El político (por ahora) del clan
FERNANDO JÁUREGUI, "Mi sitio esta en el mundo de la abogacía y de la empresa, no me interesa la política convencional, ni, desde luego, tengo objetivos políticos concretos... Si mi destino tiene otras ideas distintas a las que expreso ahora, me tendría que convencer muy lentamente". La transformación no fue tan lenta: apenas dos años después de estas declaraciones, Antonio Garrigues se había lanzado de cabeza a la política.
Su sinceridad brutal le conduce a un permanente conflicto con las hemerotecas: "por supuesto, soy un hombre de derechas de toda la vida", "la izquierda será siempre mi adversario", "Calvo Sotelo ha sido una suerte para España". Son algunas frases que hicieron titulares en las entrevistas con Garrigues que desde hace cinco años, publican ocasionalmente los periódicos. Primero era solamente el joven delclan, el hijo de Don Antonio, el hermano de Joaquín. A lo sumo, el presidente de la Asociación para el Progreso de la Dirección, el representante de numerosos intereses multinacionales en España, el proamericano oficial. O, en el mejor de los casos, el presidente de la Asociación Mundial de Abogados, el consejero del Alto Comisionado de las Naciones Unidas para los Refugiados, el director del bufete multimillonario en la calle Antonio Maura.

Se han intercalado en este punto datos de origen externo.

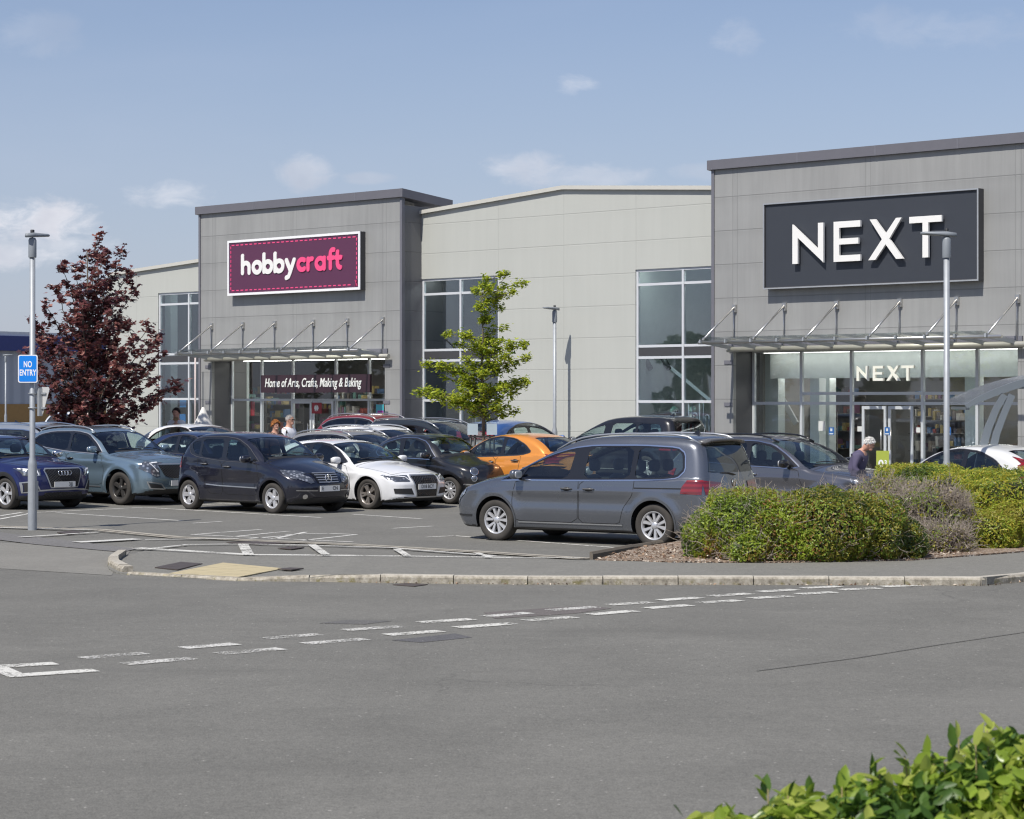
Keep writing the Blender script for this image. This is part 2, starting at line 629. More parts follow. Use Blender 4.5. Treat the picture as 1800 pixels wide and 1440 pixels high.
# ---- raised pavement (0.1 m) with tactile paving and kerb
KH = .10
kerb_px = [(600, 1009, 1), (880, 1012.5, 1), (1200, 1013, 1), (1500, 1013.5, 1), (1735, 1014.5, 1), (1800, 1008, 1), (1950, 988, 1)]
front = [at(x, y, KH) for x, y, _ in kerb_px]
left_front = [at(188, 992, .02), at(192, 1000, .02), at(205, 1006, .02), at(240, 1011, .012), (at(420, 1020, .012)), at(520, 1018, .03)]
back = [at(1950, 950, KH), at(1800, 971, KH), at(1600, 986, KH), at(1360, 990, KH), at(1180, 989, KH), at(1045, 984, KH), at(1000, 984, .06), at(620, 979, .03), at(430, 977, .02), at(255, 968, .02), at(205, 980, .02)]
outline = left_front + front + back
bm = bmesh.new()
vs = [bm.verts.new(p) for p in outline]
f = bm.faces.new(vs)
bmesh.ops.triangulate(bm, faces=[f])
ext = bmesh.ops.extrude_face_region(bm, geom=bm.faces[:])
for g in ext['geom']:
    if isinstance(g, bmesh.types.BMVert): g.co.z -= .2
bmesh.ops.recalc_face_normals(bm, faces=bm.faces)
me = bpy.data.meshes.new('pavement'); bm.to_mesh(me); bm.free()
me.materials.append(M_pave)
tag(link(bpy.data.objects.new('pavement', me)), kind='structure')


def along(pts, step, first=0.):
    """resample a polyline"""
    out = [Vector(pts[0])]; acc = first
    for a, b in zip(pts[:-1], pts[1:]):
        a = Vector(a); b = Vector(b); L = (b - a).length; d = (b - a).normalized()
        p = step - acc
        while p <= L:
            out.append(a + d * p); p += step
        acc = (acc + L) % step
    return out


def kerb_stones(name, pts, step, w, zt, gap=.012, mat=None, drop=.25):
    mb = MB()
    q = along(pts, step)
    for i, (a, b) in enumerate(zip(q[:-1], q[1:])):
        d = (b - a).normalized(); u = Vector((-d.y, d.x, 0)).normalized()   # away from the road
        a2 = a + d * gap / 2; b2 = b - d * gap / 2
        r = random.uniform(-.004, .004); r2 = random.uniform(-.006, .006)
        prof = [(r2, -drop), (r2, zt(a) - .03 + r), (.025, zt(a) + r + .004), (w, zt(a) + r + .004), (w, -drop)]
        prof2 = [(r2, -drop), (r2, zt(b) - .03 + r), (.025, zt(b) + r + .004), (w, zt(b) + r + .004), (w, -drop)]
        vs = [Vector((a2.x, a2.y, 0)) + u * p + Vector((0, 0, z)) for p, z in prof] + [Vector((b2.x, b2.y, 0)) + u * p + Vector((0, 0, z)) for p, z in prof2]
        mb.add(vs, [(0, 1, 6, 5), (1, 2, 7, 6), (2, 3, 8, 7), (3, 4, 9, 8), (0, 4, 3, 2, 1), (5, 6, 7, 8, 9)])
    return tag(mb.build(name, mat), kind='structure')


m, t, out = new_mat('weathered_kerb')
o = t.obj(); x, y, z = t.sep(o)
n = t.noise(o, 14, 5, .7)
c = t.ramp(n, [(.25, (.14, .125, .10)), (.5, (.33, .30, .245)), (.75, (.50, .47, .40))])
moss = t.math('MULTIPLY', t.step(t.noise(o, 9, 4, .7), .5, .66), t.step(z, .095, .02))
c = t.mix(t.math('MULTIPLY', moss, .75), c, (.16, .14, .045))
top = t.step(z, .085, .1)
c = t.mix(t.math('MULTIPLY', top, .55), c, (.47, .445, .39))
pbsdf(t, out, c, .9, 0, .2, t.bump(n, .6, .01))
M_kerb = m

tipk = [at(205, 978, 0), at(190, 988, 0), at(190, 996, 0), at(203, 1004, 0), at(222, 1010, 0)]


def kz(p):
    return KH if p.x > at(600, 1010)[0] - .2 else max(.035, min(KH, KH - (at(600, 1010)[0] - p.x) * .085))


road_line = [at(222, 1011), at(420, 1022), at(520, 1022)] + [Vector((p.x, p.y - .06, 0)) for p in front]
kerb_stones('kerb', road_line, .915, .13, kz, mat=M_kerb)
kerb_stones('kerb_end', [Vector((p.x, p.y, 0)) for p in tipk], .30, .14, lambda p: .09, mat=M_kerb)
# flush channel block lining between junction and aisle
chan = [at(x, y) for x, y in ((-200, 915), (0, 927), (172, 932.5), (310, 946), (620, 959), (860, 973), (1030, 984))]


def strip(name, pts, wd, mat, dz, kind='structure'):
    mb = MB(); pts = [Vector(p) for p in pts]
    L = []; Rr = []
    for i, p in enumerate(pts):
        d = pts[min(i + 1, len(pts) - 1)] - pts[max(i - 1, 0)]; d.z = 0; d.normalize()
        u = Vector((-d.y, d.x, 0)) * wd / 2
        L.append((p + u)); Rr.append((p - u))
    vs = []
    for a, b in zip(L, Rr):
        vs += [(a.x, a.y, G(a.y) + dz), (b.x, b.y, G(b.y) + dz)]
    mb.add(vs, [(2 * i, 2 * i + 1, 2 * i + 3, 2 * i + 2) for i in range(len(pts) - 1)])
    o = mb.build(name, mat)
    return tag(o, kind=kind)


M_chan = simple('channel_concrete', (.34, .315, .26), .9, vary=.35, vscale=7, bump=.5)
strip('kerb_channel', chan, .34, M_chan, .016)
strip('kerb_channel', [p + Vector((0, -.05, 0)) for p in chan], .045, M_patch, .0205)

# ---- markings, all one paint job
mk = MB()


def mark(mbx, a, b, wd, dz=.013, base=None, slant=0):
    a = at(*a) if base is None else at(*a, base); b = at(*b) if base is None else at(*b, base)
    n = max(1, int((b - a).length / 1.0)) if max(a.y, b.y) > 46 else 1
    d = (b - a); d.z = 0; d.normalize(); u = Vector((-d.y, d.x, 0)) * wd / 2
    for i in range(n):
        p = a.lerp(b, i / n); q = a.lerp(b, (i + 1) / n)
        vs = [p + u, p - u, q - u, q + u]
        h = (base or 0) + dz
        mbx.add([(v.x, v.y, G(v.y) + h) for v in vs], [(0, 1, 2, 3)])


good = MB(); worn = MB()
up_ = [(-60, 98, 1176, 1167, 0), (145, 255, 1158, 1149, 1), (320, 415, 1140, 1132.5, 1), (465, 562, 1123, 1116, 1), (605, 704, 1108.5, 1102, 1), (739, 830, 1095, 1089, 0),
       (852, 930, 1084.5, 1078, 1), (965, 1048, 1073.5, 1067.5, 1), (1068, 1144, 1064, 1059.5, 0), (1162, 1230, 1056, 1051, 0), (1250, 1318, 1048.5, 1044, 0), (1335, 1398, 1041, 1037, 0), (1412, 1475, 1034.5, 1031.5, 0)]
lo_ = [(20, 168, 1189, 1179, 0), (218, 340, 1168, 1158, 1), (384, 495, 1150, 1141, 1), (536, 642, 1132.5, 1124, 1), (680, 774, 1117, 1110, 0), (803, 903, 1104, 1096.5, 0), (924, 1010, 1091.5, 1085.5, 0),
       (1037, 1116, 1081, 1074.5, 0), (1137, 1212, 1070, 1064.5, 0), (1230, 1300, 1060.5, 1056, 0), (1320, 1388, 1052.5, 1048.5, 0), (1402, 1468, 1045, 1041.5, 0), (1478, 1545, 1037.5, 1034.5, 0), (1552, 1615, 1032, 1029.5, 0), (1640, 1700, 1029, 1026.5, 0)]
for x0, x1, y0, y1, wn in up_ + lo_:
    mark(worn if wn else good, (x0, y0), (x1, y1), .21, .006)
mark(good, (-10, 1172), (34, 1191), .17, .0065)
good.build('road_markings', M_paint)['kind'] = 'structure'
worn.build('worn_road_markings', M_worn)['kind'] = 'structure'

# reinstatement patches in the road under the dashes
drape('road_patch', P2((850, 1077), (980, 1068), (1040, 1065), (1075, 1070), (1010, 1079), (870, 1088)), M_patch, .003)
drape('road_patch', P2((688, 1126), (800, 1114), (830, 1121), (740, 1130)), asphalt('patch_dark', (.10, .098, .10)), .003)
drape('road_patch', P2((560, 1096), (610, 1090), (690, 1092), (640, 1098)), asphalt('patch_old', (.118, .115, .11)), .003)

strip('road_seam', [at(x, y) for x, y in ((1330, 1180), (1500, 1158), (1650, 1134), (1800, 1112), (1960, 1088))], .03, asphalt('seam_asphalt', (.12, .117, .107)), .004)
bays = MB()
segs = [((0, 908), (38, 902)), ((-60, 925), (62, 902)), ((62, 902), (255, 893)), ((255, 893), (565, 911)), ((100, 902.5), (320, 916.5)), ((337, 921), (389, 918)),
        ((337, 941), (620, 954)), ((338, 941), (459, 932)), ((412, 944.5), (507, 935)), ((438, 948), (496, 943.5)), ((480, 948.5), (538, 936.5)), ((502, 941), (576, 938.7)), ((531, 951.5), (626, 941)), ((580, 939), (626, 941)),
        ((748, 945.5), (800, 943)), ((798, 943), (1115, 966.5)),
        ((620, 905), (740, 913)), ((340, 889), (430, 885)), ((345, 893), (500, 888)), ((625, 890), (700, 895)), ((850, 890), (1010, 905)), ((690, 930), (760, 926))]
for a, b in segs[:14] + segs[14:]:
    mark(bays, a, b, .095, .0125)
bays.build('bay_lines', M_line)['kind'] = 'structure'

# markings in the junction mouth and along the pavement
jm = MB()
for a, b, wd in [((34, 947), (172, 938), .12), ((-60, 928), (172, 934.5), .10), ((134, 956), (241, 950), .28), ((255, 951), (420, 949.5), .10),
                 ((248, 969), (330, 960), .10), ((330, 960), (424, 959), .10), ((424, 959), (560, 961.5), .10), ((560, 961.5), (700, 966), .10), ((700, 967), (870, 980), .10)]:
    mark(jm, a, b, wd, .026)
jm.build('junction_markings', M_line)['kind'] = 'structure'
pm = MB()
for a, b, wd in [((240, 967.5), (440, 979.5), .22), ((440, 979.5), (620, 981), .20), ((620, 981), (900, 984.5), .17), ((900, 984.5), (1020, 985), .08)]:
    mark(pm, a, b, wd, .038)
for a, b, wd in [((427, 960), (437, 979), .42), ((548, 961), (572, 978.5), .34), ((697, 969), (716, 981), .30), ((838, 976), (860, 983), .26)]:
    mark(pm, a, b, wd * .38, .036)
pm.build('hatched_markings', M_paint)['kind'] = 'structure'

# tactile paving and drain covers
m, t, out = new_mat('tactile_paving')
o = t.obj(); x, y, z = t.sep(o)
ax = t.math('ADD', t.math('MULTIPLY', x, .78), t.math('MULTIPLY', y, .62)); ay = t.math('SUBTRACT', t.math('MULTIPLY', y, .78), t.math('MULTIPLY', x, .62))
fx = t.math('ABSOLUTE', t.math('SUBTRACT', t.math('FRACT', t.math('MULTIPLY', ax, 2.5)), .5)); fy = t.math('ABSOLUTE', t.math('SUBTRACT', t.math('FRACT', t.math('MULTIPLY', ay, 2.5)), .5))
j = t.step(t.math('MAXIMUM', fx, fy), .47, .485)
gx = t.math('SUBTRACT', t.math('FRACT', t.math('MULTIPLY', ax, 15)), .5); gy = t.math('SUBTRACT', t.math('FRACT', t.math('MULTIPLY', ay, 15)), .5)
bl = t.step(t.math('ADD', t.math('MULTIPLY', gx, gx), t.math('MULTIPLY', gy, gy)), .12, .05)
c = t.mix(t.noise(o, 5, 4), (.40, .335, .20), (.52, .45, .29))
c = t.mix(t.math('MULTIPLY', j, .6), c, (.2, .17, .12))
pbsdf(t, out, c, .85, 0, .3, t.bump(bl, .8, .006))
M_tac = m


def slab(name, pts, z, mat, label=None, cat=None, th=.012):
    P = [at(x, y, z) for x, y in pts]
    mb = MB(); n = len(P)
    vs = [(p.x, p.y, z) for p in P] + [(p.x, p.y, z - th) for p in P]
    mb.add(vs, [list(range(n)), [2 * n - 1 - i for i in range(n)]] + [(i, i + n, (i + 1) % n + n, (i + 1) % n) for i in range(n)])
    o = mb.build(name, mat)
    if cat: tag(o, label, cat)
    else: tag(o, kind='structure')
    me = o.data
    if me.polygons[0].normal.z < 0: me.flip_normals()
    return o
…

Cuando le hicieron miembro de la Trilateral, la figura de Antonio Garrigues comenzó a adquirir otros relieves. Las entrevistas periodísticas comenzaron a multiplicarse. Al morir su hermano mayor, Joaquín, todo el mundo entendió que se había convertido en el heredero oficial de la antorcha política: debía ocupar un nuevo lugar en el clan. Tendría que llenar el hueco que Joaquín dejaba en la política y en la idea liberal. Las comparaciones entre uno y otro Garrigues no iban a faltar; era algo incómodo, pero lo aceptó. El propia jefe del clan, el mítico embajador Antonio Garrigues y Díaz Cañabate, hablaba públicamente de las facultades de cada uno de sus hijos: "Antonio es fuerte y tiene una vitalidad que yo no le he dado". En cambio, sugería que a su segundo hijo le faltaba la rapidez y el humor corrosivo de Joaquín.

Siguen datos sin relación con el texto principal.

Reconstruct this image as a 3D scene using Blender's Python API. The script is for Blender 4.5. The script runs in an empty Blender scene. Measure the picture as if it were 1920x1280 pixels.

Es, en efecto, fuerte: a los 48 años parece estar en plenitud de facultades, juega al tenis sin estilo -"mi mujer dice que es porque siempre juego para ganar; y es verdad"-, puede ser el rey de Puerto Banús y, en plena época de crisis, no le importa aparecer fotografiado pescando tiburones en un yate, en las costas africanas. Tiene vitalidad: puede vérsele en todas partes en todo momento. Sin duda, lo suyo es mucho más la actividad que la reflexión: nadie puede negar que, desde que se zambulló en las aguas de la política, ha hecho muchas cosas. Y que se ha equivocado en no pocas de ellas.

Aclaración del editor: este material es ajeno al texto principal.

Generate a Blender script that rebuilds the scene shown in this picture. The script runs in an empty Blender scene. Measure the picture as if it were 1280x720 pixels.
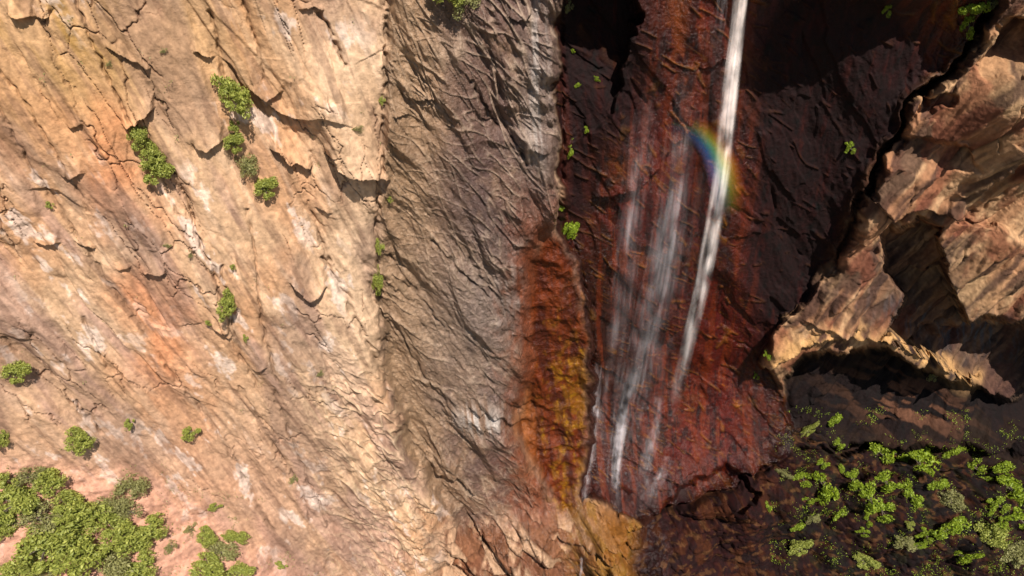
import bpy, math, random
import numpy as np
from mathutils import Matrix, Vector
random.seed(7)
C = bpy.context.scene
COL = C.collection

# ---------------------------------------------------------------- camera, sky, sun
FPX = 853.0                                   # focal length in photograph pixels (1280 wide)
CAMZ = 120.0
Fv = np.array([0.0, 0.7082, -0.7060])
ry = -0.0786 * 0.7060 / 0.7082
Rv = np.array([math.sqrt(1 - ry * ry - 0.0786 ** 2), ry, -0.0786])
Uv = np.cross(-Fv, Rv)
cam_data = bpy.data.cameras.new('camera')
cam = bpy.data.objects.new('camera', cam_data)
COL.objects.link(cam)
M = Matrix.Identity(4)
for i in range(3):
    M[i][0] = Rv[i]; M[i][1] = Uv[i]; M[i][2] = -Fv[i]
M[2][3] = CAMZ
cam.matrix_world = M
cam_data.sensor_width = 36.0
cam_data.lens = 36.0 * FPX / 1280.0
cam_data.clip_start = 0.5
cam_data.clip_end = 6000
C.camera = cam

ANTI = (430, 730)                             # where the shadow of the drone would fall
sd = (ANTI[0] - 640) * Rv - (ANTI[1] - 360) * Uv + FPX * Fv
sd = sd / np.linalg.norm(sd)                  # direction the light travels
sun_el = math.asin(-sd[2]); sun_az = math.atan2(-sd[0], -sd[1])   # azimuth from +Y towards +X
world = bpy.data.worlds.new('World'); C.world = world; world.use_nodes = True
wn = world.node_tree
sky = wn.nodes.new('ShaderNodeTexSky'); sky.sky_type = 'NISHITA'; sky.sun_disc = False
sky.sun_elevation = sun_el; sky.sun_rotation = sun_az
bg = wn.nodes['Background']; bg.inputs['Strength'].default_value = 0.05
wn.links.new(sky.outputs[0], bg.inputs['Color'])
sun_data = bpy.data.lights.new('sun', 'SUN'); sun_data.energy = 4.6; sun_data.angle = math.radians(0.5)
sun_data.color = (1.0, 0.92, 0.82)
sun = bpy.data.objects.new('sun', sun_data); COL.objects.link(sun)
sun.rotation_euler = Vector(sd).to_track_quat('-Z', 'Y').to_euler()
sun.location = (60, -80, 260)
C.view_settings.view_transform = 'Standard'; C.view_settings.look = 'None'
C.view_settings.exposure = 0.70; C.view_settings.gamma = 1.0
C.view_settings.use_curve_mapping = False
C.render.engine = 'CYCLES'
C.cycles.transparent_max_bounces = 48
C.render.resolution_x = 1024; C.render.resolution_y = 576

# ---------------------------------------------------------------- noise
def hash2(ix, iy, seed):
    h = ix * np.uint32(374761393) + iy * np.uint32(668265263) + np.uint32((seed * 2654435769) & 0xFFFFFFFF)
    h = (h ^ (h >> np.uint32(13))) * np.uint32(1274126177)
    h = (h ^ (h >> np.uint32(16))) * np.uint32(2246822519)
    return ((h ^ (h >> np.uint32(15))) & np.uint32(0xFFFFFF)).astype(np.float32) * np.float32(1 / 0xFFFFFF)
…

Apostó incondicionalmente por Calvo Sotelo y lo calificó de "gran presidente"; dudó a la hora de aceptar una cartera en el último Gobierno de UCD, y nadie sabe a ciencia cierta si la rechazó o si el ofrecimiento no llegó a concretarse; dudó y rechazó un pacto con Manuel Fraga; dudó y aceptó llegar a un pacto electoral con UCI) en las últimas elecciones legislativas, y solo un milagro le salvó de que tal pacto quedase formalizado. Dudó, y trató de rehusar, cuando el partido que fundó el verano pasado le pidió que concurriese como candidato a la alcaldía de Madrid. Tuvo que decir sí, y acudió a su primera rueda de prensa como alcaldable para hablar de la situación intrnacional.
Sus intentos de acercamiento a Adolfo Suárez fracasaron, y decidió intentar consolidar sus posiciones en el espacio centrista por otras vías: ahora parece cifrar su salvación futura en situarse, al frente de los clubes liberales, en una posición ventajosa dentro de la llamada operación reformista que Miguel Roca planea poner en marcha. No lo dice, pero sabe que será la última oportunidad antes de volver al magnífico bufete de la calle Antonio Maura, a los consejos de empresas multinacionales, a las entrevistas en los periódicos solo de cuando en cuando.